Gabriel 19/10/2021
Se em Ensaios de Patrício Casanova Nathália nos apresenta um interessante pós-vida e suas dificuldades, a novela Um Expresso e Começo de Tudo tem como as principais preocupações traçar uma divertida viagem por uma inusitada cena do cotidiano.
Desempregada há meses, Helena não acredita que será chamada após uma entrevista de emprego, embora sua amiga com quem divide o apartamento, Gabriela, tem certeza de que o emprego já é dela. E, aproveitando o momento de drama da amiga, Gabriela aposta que, caso ela consiga a vaga, Helena terá que provar sete tipos diferentes de café. Parece uma proposta inofensiva, a não ser por um probleminha: Helena odeia café!
Como era de se esperar, ela consegue o emprego, e em meio à imensa felicidade de finalmente poder pagar as contas, literalmente Helena agora tem de lidar com o amargo da derrota. É na cafeteria Dulce Café, onde a maior parte das cenas se desenvolve, que Helena conhece Mafe, a atendente, e PH, o barista que está disposto a ir às últimas consequências para que a difícil cliente finalmente admita que pelo menos uma de suas preparações a agrada.
Helena se vê participando de um jogo difícil. Nos primeiros dias, tem a sensação de que está passando por uma tortura, mas, aos poucos, conhece novas formas de consumir a tão repudiada bebida. Mas, aos poucos, começa a perceber que os momentos no Dulce Café, a despeito do amargor do grão, podem se revelar na verdade bastante doce — principalmente vindo das mãos de PH.
De forma descontraída, Nathália nos apresenta um romance que se desenvolve aos pouquinhos, de golinho em golinho, criando sempre uma deliciosa sensação de quero mais para descobrir o que vem no próximo capítulo. Num primeiro momento, a relutância, que aos poucos e de maneira muito plausível se torna apreciação, conforme as personagens se tornam mais próximas.
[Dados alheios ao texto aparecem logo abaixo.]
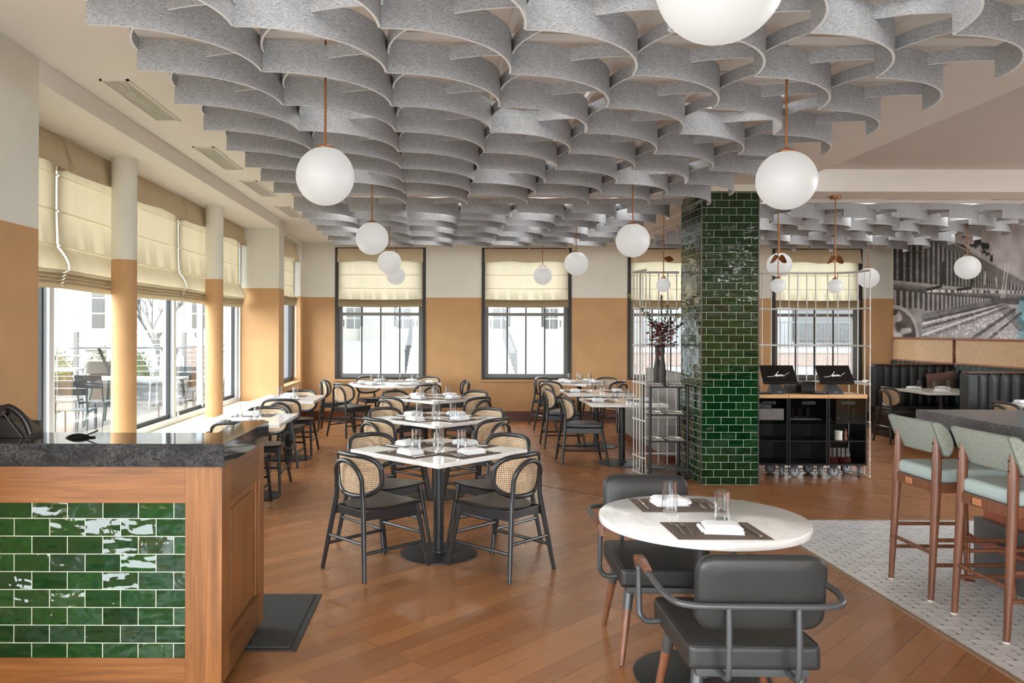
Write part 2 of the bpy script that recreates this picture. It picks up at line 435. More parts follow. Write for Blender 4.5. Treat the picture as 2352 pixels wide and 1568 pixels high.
# ------------------------------------------------------------------ world + view
w = bpy.data.worlds.new('overcast sky'); scene.world = w; w.use_nodes = True
bg = w.node_tree.nodes['Background']; bg.inputs['Color'].default_value = (.93, .99, 1.04, 1); bg.inputs['Strength'].default_value = 9.5
scene.view_settings.view_transform = 'Standard'; scene.view_settings.look = 'None'; scene.view_settings.gamma = 1.0
scene.view_settings.use_curve_mapping = False; scene.view_settings.exposure = 0.42
cy = scene.cycles
cy.use_denoising = True; cy.max_bounces = 10; cy.diffuse_bounces = 6; cy.glossy_bounces = 4; cy.transparent_max_bounces = 24; cy.transmission_bounces = 6
cy.caustics_reflective = False; cy.caustics_refractive = False; cy.sample_clamp_indirect = 8

# ------------------------------------------------------------------ unseen fill lamps added above the baffles and over the bar for brightness
m_fillface = pm('fill diffuser', C(240, 238, 232), .6)
def fill_lamp(x, y, z, power, label, size=.42, grp='added fill lamps'):
    t = thing('fill_lamp', label, 'fill lamp', (x, y, z), 0, grp)
    b = BM(); bx(b, -size / 2 - .02, size / 2 + .02, -size / 2 - .02, size / 2 + .02, -.012, 0, .003); build('fill_housing', b, m_rail_fill, t)
    d = bpy.data.lights.new('fill_light', 'AREA'); d.shape = 'SQUARE'; d.size = size; d.energy = power; d.color = (1, .98, .95)
    o = bpy.data.objects.new('fill_light', d); COL.objects.link(o); o.parent = t; o.location = (0, 0, -.016)
m_rail_fill = m_rail
LW = 1.2; WALLW = 3.2
for yy in (1.4, 3.2, 5.0, 6.8):
    for xx in (-.6, .62, 1.85): fill_lamp(xx, yy, 3.168, LW, 'flat added fill lamp hidden above the felt baffles')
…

O que mais me agradou na obra, com certeza, foi a representatividade LGBTQIA+ que se apresenta de forma muito natural e informativa, sem cair no problema de ser didática demais, de um jeito que a autora sabe desenvolver com muita segurança por meio dos pensamentos de Helena, entre os quais perpassamos pelas inseguranças, dificuldades e felicidades que ser bissexual representa na sociedade, e que nos leva a refletir, através da jornada de autodescobrimento da protagonista, que a sexualidade é apenas um traço minúsculo de nossas vidas, que pode ser tão doce e saborosa quanto um café mocha se nos permitirmos arriscar a conhecer novas possibilidades.